Since the close of the legislative session in May, lawmakers, lobbyists and administration officials have been awaiting word on the future plans of three-term House Speaker Shap Smith.
House leadership during the next biennium will play an outsized role on major decisions on single-payer financing and education funding reform. And with no obvious heir apparent for the speakership, uncertainty over Smith’s plans had become the biggest question mark facing the policy makers that will attempt to push through a health care financing bill that Gov. Peter Shumlin has said will be the “heaviest political lift” in state history.

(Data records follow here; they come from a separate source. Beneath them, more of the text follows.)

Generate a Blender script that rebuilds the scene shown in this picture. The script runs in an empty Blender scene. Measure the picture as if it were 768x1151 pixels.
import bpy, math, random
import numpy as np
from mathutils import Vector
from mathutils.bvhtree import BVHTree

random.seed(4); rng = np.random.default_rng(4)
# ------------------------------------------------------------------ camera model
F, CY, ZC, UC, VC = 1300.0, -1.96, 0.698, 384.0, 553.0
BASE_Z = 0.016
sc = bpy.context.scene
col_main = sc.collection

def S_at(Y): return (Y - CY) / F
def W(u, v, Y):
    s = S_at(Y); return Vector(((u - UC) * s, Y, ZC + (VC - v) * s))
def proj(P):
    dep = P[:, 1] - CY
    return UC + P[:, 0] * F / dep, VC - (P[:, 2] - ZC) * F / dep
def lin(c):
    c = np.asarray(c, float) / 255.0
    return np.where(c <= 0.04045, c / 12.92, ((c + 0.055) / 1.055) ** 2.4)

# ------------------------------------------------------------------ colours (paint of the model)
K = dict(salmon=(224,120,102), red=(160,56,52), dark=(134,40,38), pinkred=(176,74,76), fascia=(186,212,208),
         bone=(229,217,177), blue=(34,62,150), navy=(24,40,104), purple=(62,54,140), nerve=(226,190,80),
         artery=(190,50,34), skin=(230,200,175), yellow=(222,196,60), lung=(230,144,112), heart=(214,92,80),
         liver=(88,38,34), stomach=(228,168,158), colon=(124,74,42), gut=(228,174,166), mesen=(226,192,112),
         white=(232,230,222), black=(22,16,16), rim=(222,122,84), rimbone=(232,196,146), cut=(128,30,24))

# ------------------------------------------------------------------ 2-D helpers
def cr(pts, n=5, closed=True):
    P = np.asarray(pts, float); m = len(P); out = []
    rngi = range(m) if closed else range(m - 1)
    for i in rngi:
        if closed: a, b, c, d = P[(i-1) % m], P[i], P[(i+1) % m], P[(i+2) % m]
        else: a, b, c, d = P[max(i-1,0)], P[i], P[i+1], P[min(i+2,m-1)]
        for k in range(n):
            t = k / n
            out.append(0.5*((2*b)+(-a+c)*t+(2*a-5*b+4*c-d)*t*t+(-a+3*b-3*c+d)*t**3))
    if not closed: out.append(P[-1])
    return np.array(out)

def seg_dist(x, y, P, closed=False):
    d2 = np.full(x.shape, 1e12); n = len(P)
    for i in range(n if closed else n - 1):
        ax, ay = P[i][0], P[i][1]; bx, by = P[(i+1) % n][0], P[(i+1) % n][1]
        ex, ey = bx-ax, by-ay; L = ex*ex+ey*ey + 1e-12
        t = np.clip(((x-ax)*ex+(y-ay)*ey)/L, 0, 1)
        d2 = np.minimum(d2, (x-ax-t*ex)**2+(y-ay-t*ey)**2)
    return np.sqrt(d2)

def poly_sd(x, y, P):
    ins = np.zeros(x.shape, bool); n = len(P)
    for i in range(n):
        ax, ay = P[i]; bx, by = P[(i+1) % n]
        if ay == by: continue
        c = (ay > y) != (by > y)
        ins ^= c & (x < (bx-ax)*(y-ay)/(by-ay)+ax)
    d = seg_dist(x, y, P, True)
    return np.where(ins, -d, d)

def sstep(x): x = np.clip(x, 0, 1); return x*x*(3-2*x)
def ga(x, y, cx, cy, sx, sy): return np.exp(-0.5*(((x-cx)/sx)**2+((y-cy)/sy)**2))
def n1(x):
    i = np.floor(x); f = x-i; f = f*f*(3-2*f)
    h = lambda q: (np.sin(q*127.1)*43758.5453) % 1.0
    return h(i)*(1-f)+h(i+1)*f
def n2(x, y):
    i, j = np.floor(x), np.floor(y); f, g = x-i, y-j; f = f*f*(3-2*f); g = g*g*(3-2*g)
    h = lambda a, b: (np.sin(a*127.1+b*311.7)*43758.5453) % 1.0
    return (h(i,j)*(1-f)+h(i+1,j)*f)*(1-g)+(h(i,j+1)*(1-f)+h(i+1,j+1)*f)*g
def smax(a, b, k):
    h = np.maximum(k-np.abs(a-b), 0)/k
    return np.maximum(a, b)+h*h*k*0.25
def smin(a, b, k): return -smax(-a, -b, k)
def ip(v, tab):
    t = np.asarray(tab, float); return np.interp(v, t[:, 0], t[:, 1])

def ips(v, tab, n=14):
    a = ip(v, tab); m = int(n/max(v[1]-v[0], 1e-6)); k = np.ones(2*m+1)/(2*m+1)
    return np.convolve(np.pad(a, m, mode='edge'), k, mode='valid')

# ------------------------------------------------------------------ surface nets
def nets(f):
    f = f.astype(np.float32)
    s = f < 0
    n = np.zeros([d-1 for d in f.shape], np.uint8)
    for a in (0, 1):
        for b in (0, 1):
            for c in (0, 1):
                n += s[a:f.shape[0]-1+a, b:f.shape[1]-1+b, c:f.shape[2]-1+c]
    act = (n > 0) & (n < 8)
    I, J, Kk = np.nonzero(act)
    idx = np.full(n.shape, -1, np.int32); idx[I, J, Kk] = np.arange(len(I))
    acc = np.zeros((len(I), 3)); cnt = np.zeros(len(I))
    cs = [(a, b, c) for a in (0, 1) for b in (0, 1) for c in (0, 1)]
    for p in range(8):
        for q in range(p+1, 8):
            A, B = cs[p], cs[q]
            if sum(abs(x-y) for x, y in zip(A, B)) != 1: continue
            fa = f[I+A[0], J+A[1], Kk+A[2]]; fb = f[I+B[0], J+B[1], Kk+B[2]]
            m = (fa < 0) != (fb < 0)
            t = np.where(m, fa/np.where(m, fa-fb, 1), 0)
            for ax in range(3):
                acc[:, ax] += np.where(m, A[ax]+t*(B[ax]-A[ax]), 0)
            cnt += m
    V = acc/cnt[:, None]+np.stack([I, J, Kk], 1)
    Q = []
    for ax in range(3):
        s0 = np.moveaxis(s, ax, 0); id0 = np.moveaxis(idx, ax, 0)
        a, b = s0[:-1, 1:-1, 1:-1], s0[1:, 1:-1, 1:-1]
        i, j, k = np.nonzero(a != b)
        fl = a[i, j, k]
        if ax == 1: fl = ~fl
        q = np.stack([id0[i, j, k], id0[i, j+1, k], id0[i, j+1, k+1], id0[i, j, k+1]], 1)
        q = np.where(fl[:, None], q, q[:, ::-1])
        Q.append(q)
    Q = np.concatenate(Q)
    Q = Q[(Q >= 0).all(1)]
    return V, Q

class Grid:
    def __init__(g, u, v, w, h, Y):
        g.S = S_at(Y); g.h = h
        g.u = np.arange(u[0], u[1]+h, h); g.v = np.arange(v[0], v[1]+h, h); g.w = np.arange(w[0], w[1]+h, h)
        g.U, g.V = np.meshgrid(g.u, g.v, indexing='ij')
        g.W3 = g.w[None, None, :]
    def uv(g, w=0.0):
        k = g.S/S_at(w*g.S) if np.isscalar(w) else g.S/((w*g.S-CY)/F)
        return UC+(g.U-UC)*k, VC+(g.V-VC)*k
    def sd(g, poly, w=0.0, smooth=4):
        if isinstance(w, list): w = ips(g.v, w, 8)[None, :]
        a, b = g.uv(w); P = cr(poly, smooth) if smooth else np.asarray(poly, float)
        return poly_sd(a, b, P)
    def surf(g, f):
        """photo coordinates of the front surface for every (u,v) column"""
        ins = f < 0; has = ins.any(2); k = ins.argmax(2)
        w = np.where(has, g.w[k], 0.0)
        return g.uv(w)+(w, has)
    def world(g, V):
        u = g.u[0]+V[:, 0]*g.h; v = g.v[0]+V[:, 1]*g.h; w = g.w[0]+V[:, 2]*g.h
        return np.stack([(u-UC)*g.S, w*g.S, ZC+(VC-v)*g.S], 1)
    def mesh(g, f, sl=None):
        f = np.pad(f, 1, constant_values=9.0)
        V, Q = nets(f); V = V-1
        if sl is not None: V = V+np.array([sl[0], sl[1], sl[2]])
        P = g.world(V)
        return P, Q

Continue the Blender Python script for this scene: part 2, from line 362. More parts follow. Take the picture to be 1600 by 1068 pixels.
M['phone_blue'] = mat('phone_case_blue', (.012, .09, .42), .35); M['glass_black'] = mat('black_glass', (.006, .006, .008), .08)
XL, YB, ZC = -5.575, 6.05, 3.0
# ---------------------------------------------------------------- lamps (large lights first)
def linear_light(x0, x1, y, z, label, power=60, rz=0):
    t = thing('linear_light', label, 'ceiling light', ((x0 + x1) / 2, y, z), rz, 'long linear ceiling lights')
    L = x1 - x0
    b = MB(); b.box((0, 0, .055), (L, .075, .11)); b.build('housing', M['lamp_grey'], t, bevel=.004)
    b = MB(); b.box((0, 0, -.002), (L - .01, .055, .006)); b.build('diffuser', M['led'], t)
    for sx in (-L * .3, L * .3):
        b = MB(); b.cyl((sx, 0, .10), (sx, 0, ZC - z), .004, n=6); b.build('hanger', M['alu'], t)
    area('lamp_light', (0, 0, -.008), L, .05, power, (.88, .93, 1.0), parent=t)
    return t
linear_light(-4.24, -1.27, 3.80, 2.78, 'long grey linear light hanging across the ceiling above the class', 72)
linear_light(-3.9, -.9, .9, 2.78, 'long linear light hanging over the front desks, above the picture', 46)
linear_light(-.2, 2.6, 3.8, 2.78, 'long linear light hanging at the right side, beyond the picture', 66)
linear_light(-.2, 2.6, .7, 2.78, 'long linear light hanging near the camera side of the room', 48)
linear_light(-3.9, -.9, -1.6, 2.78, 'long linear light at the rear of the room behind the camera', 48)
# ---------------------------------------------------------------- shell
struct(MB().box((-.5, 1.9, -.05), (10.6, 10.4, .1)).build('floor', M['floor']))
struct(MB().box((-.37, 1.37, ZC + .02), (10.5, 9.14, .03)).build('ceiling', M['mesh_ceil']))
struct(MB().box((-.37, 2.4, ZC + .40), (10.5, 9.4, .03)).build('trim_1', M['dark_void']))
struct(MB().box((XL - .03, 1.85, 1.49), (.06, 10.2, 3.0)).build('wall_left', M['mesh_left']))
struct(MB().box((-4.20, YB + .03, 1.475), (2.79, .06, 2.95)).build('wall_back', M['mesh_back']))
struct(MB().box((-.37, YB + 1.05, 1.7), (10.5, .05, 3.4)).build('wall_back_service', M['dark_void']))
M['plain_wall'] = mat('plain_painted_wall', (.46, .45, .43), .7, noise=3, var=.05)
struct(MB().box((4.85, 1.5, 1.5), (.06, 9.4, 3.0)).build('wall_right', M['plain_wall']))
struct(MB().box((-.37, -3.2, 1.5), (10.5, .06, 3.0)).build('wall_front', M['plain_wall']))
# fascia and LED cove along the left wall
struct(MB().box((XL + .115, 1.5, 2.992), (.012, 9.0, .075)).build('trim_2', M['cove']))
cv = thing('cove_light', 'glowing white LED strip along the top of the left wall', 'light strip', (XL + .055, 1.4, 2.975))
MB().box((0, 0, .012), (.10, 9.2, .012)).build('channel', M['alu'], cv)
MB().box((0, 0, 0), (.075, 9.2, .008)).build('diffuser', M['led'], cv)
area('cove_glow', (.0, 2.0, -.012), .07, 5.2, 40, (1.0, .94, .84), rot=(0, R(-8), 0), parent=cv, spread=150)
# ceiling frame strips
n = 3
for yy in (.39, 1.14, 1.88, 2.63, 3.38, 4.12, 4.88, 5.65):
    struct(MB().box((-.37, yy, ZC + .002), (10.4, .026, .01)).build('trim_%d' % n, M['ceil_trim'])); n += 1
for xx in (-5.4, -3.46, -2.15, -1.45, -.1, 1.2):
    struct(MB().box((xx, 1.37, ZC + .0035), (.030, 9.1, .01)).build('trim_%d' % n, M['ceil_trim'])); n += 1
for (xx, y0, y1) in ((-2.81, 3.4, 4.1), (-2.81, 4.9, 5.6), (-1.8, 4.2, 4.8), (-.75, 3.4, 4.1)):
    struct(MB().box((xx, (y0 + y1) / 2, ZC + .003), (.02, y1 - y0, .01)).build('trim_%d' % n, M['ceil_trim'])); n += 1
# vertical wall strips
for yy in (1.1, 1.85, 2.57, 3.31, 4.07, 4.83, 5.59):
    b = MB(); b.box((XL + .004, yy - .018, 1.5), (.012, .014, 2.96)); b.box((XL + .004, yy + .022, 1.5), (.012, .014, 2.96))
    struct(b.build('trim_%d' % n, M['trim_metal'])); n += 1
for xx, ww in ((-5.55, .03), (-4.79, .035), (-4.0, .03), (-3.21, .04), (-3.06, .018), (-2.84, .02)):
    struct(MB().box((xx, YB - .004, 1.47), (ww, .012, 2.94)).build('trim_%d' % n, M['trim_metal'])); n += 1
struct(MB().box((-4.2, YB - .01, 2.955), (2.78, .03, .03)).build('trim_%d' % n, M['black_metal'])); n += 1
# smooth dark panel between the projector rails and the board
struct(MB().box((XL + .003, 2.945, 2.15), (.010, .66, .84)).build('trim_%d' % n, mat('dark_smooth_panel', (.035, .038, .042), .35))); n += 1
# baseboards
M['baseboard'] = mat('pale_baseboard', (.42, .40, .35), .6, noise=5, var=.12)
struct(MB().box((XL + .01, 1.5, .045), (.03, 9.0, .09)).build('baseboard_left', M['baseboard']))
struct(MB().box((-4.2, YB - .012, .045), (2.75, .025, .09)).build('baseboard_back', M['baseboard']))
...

"I think this next year is going to be one that is a really pivotal one for the state of Vermont in the education, education finance, health care and health care finance areas." - House Speaker Shap Smith
That speculation ended when Smith filed his candidate petition with the Morristown Town Clerk shortly after the municipal office opened at 8:30 a.m. Thursday. Smith said in an interview at the town office that the weeks-long decision making process involved conversations with his family members, and with his colleagues at his Burlington law office, Dinse, Knapp and McAndrew.
In the end, Smith said he wanted to be part of a 2015/2016 biennium during which he says the state will make key decisions about its future.
“I think this next year is going to be one that is a really pivotal one for the state of Vermont in the education, education finance, health care and health care finance areas,” Smith said. “And I think it’s going to be a really tough year, but I think it could be one that lays the foundation for a really successful future.”
Smith and the Democrats enjoyed a near super-majority in the House in the last biennium, and Smith says he anticipates a similar partisan dynamic when the new Legislature returns in 2015.
“I think it’ll be a tough campaign, but I feel good about the people that are running on the Democratic side,” Smith said. “It wouldn’t surprise me if we either picked up a couple seats or lost a couple seats, but I don’t see a sea change in the Legislature next year.”